Prof Sulis juga mengatakan, bahwa asas pemilu jujur, adil, bebas, langsung, rahasia seperti digariskan konstitusi, Undang-Undang Dasar 1945, Pasal 22 E, telah dilanggar.

Menurutnya, Pemilu 2024 terlihat penuh dengan korupsi politik dan menjadi ruang transaksional di tingkat rakyat. 

Inilah yang menyebabkan politik uang dalam pemilu semakin mahal dari waktu ke waktu. Pemilu juga dilekati transaksi jabatan penting pemerintahan.

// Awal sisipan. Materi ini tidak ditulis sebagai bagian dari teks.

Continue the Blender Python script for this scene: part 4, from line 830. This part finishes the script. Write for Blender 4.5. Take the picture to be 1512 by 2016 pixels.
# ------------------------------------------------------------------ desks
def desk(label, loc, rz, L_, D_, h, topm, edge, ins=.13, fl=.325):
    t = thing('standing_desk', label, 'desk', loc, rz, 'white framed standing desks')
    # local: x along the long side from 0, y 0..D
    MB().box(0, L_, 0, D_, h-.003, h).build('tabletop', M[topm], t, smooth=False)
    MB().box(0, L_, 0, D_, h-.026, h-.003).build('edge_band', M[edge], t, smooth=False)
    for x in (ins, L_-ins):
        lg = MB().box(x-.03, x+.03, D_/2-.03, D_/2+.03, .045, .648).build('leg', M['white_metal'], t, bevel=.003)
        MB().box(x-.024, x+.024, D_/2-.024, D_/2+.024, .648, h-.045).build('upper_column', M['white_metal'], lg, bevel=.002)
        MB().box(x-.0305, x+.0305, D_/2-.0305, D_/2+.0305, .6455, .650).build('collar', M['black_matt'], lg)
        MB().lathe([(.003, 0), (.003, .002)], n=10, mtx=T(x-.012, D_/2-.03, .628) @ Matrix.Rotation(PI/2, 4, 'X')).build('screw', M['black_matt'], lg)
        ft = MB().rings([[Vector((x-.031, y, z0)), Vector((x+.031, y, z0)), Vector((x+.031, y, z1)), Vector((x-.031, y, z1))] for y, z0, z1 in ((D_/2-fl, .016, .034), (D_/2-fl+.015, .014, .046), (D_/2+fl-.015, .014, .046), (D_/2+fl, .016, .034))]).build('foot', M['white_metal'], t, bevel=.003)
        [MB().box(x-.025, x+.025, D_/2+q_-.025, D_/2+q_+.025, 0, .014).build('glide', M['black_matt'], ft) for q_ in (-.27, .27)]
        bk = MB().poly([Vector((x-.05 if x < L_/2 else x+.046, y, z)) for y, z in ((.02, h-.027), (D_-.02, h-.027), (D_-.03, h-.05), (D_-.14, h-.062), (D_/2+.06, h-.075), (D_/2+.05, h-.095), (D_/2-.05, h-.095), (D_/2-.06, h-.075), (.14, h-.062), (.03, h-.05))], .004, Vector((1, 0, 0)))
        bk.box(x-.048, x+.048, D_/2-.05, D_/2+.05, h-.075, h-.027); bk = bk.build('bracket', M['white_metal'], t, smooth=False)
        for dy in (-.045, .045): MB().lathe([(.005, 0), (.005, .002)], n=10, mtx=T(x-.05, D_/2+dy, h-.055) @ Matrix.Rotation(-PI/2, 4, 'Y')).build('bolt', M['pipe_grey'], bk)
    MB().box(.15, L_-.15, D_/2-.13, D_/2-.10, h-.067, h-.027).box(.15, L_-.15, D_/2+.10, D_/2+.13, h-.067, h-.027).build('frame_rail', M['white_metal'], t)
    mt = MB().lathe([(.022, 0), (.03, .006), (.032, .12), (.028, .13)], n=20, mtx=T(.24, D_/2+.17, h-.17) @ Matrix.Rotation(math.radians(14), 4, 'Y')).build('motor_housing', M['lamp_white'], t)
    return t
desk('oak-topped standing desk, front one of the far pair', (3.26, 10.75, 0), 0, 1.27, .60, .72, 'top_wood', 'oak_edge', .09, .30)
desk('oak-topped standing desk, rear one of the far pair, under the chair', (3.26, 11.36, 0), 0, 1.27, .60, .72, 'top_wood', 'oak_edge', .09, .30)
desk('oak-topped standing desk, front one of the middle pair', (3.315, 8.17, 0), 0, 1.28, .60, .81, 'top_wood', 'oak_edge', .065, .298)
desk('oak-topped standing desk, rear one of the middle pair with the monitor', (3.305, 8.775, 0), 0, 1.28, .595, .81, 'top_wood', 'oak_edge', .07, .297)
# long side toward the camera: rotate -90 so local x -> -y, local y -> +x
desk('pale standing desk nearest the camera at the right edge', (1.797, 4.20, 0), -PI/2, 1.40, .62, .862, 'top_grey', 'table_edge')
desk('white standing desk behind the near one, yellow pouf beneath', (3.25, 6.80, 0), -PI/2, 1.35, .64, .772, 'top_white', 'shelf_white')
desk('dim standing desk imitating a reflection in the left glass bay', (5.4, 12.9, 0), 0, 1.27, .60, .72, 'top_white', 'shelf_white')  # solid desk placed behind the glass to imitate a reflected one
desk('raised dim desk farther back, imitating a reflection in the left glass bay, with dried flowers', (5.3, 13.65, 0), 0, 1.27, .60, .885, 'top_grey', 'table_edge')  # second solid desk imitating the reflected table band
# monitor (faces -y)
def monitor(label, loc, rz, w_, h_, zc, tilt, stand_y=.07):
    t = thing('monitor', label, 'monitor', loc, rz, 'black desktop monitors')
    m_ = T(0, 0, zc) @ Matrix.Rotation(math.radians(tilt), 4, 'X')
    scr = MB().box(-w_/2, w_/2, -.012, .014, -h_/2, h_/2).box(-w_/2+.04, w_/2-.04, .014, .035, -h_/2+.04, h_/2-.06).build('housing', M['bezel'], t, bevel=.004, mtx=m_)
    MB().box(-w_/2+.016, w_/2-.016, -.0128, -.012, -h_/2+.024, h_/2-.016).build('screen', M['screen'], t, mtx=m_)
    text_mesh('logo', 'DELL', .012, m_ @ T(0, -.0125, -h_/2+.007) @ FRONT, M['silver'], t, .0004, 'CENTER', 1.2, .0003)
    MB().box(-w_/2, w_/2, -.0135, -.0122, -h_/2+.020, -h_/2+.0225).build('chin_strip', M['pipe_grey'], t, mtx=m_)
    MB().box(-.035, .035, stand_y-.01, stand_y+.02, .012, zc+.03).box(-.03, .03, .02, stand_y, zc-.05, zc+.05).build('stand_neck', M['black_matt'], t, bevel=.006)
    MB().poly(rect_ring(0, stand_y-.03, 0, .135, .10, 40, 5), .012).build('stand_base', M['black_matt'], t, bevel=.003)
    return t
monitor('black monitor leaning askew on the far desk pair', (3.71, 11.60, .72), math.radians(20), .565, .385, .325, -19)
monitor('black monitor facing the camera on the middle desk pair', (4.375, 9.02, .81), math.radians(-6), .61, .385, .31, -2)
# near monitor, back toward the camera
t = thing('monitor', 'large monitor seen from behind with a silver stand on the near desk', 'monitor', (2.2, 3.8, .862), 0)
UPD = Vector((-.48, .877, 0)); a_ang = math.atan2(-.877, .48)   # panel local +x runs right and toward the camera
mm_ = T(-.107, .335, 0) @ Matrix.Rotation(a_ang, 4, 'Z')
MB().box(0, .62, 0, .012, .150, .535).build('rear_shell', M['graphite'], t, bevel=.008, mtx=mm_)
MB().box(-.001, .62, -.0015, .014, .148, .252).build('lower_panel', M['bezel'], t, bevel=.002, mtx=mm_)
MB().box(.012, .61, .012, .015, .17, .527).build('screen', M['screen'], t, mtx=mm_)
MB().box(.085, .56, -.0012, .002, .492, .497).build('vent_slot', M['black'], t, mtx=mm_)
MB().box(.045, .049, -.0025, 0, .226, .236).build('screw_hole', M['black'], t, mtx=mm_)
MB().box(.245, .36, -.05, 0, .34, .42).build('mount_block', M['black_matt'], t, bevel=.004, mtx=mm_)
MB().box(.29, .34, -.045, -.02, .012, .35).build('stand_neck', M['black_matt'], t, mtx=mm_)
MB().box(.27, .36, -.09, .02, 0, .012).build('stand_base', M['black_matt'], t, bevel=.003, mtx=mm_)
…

"Tidak sedikit politikus yang dengan mudah pindah dari satu partai ke partai politik lain demi harapan, peluang untuk menjadikannya pejabat. Indikasi kecurangan mengemuka dalam sidang sengketa perselisihan pemilu di Mahkamah Konstitusi," tuturnya.

Sulis menyatakan itu dengan menyoroti adanya tiga hakim konstitusi yang memiliki pandangan berbeda atau dissenting opinion terhadap kondisi pelaksanaan Pemilu 2024. 

Kemudian ada lebih dari 50 amicus curiae yang disampaikan oleh para akademisi, seniman, kelompok buruh, dan berbagai elemen lain dalam masyarakat.

Lalu, sorotan dari Komite Hak Asasi Manusia Persatuan Bangsa-Bangsa, hal mana belum pernah terjadi dalam pemilu sebelumnya.

Lebih lanjut Sulis juga menilai, hukum sudah menjadi alat rekayasa politik untuk kepentingan kekuasaan. 

Guru Besar UI tersebut menduga, hal itu terlihat dari berbagai instrumen hukum yang akan disegerakan pengesahannya dalam masa lame duck pemerintahan. 

Di antaranya adalah hukum terkait masalah penyiaran, Kepolisian Negara, Tentara Nasional Indonesia, Mahkamah Konstitusi, dan Kementerian Negara. Berbagai pasal dalam instrumen hukum itu menukik pada esensi demokrasi dan hak asasi manusia.

"Misalnya akan hilangnya kebebasan berekspresi dan kebebasan pers dalam menyajikan temuan investigatif dalam RUU Penyiaran," katanya.

"Atau perluasan kewenangan kepolisian dalam RUU Polri, padahal polisi adalah alat negara yang menjaga keamanan dan keterbitan bertugas melindungi, mengayomi, melayani masyarakat dan menegakkan hukum," sambung dia.

Tak hanya itu, Sulis juga mengkritisi berbagai kebijakan eksekutif di tingkat nasional yang dirumuskan diam-diam, selanjutnya ramai dibicarakan di ruang publik, dan mendapatkan reaksi keras, hingga lalu dibatalkan. Misalnya adalah kebijakan Kementrian Pendidikan dan Kebudayaan soal Uang Kuliah Tunggal (UKT).

"Lalu kebijakan Tabungan Perumahan Rakyat (TAPERA) yang proses pembuatannya tampak tidak didasarkan regulatory impact analysis yang memadai," ucap Sulis.

Sebagai informasi, kuliah umum ini juga dihadiri sejumlah guru besar, aktivis, politisi, hingga akademisi. 

Mereka di antaranya Sekjen PDI Perjuangan Hasto Kristiyanto, ahli filsafat Rocky Gerung, eks pimpinan KPK Bambang Widjojanto (BW), dan eks pegawai KPK Novel Baswedan. Termasuk juga Todung Mulya Lubis.

Hadir juga aktivis Usman Hamid dan Sumarsih. Lalu sejarawan yang juga politikus PDIP Bonnie Triyana, ekonom Faisal Basri, dan politisi PDIP Guntur Romli.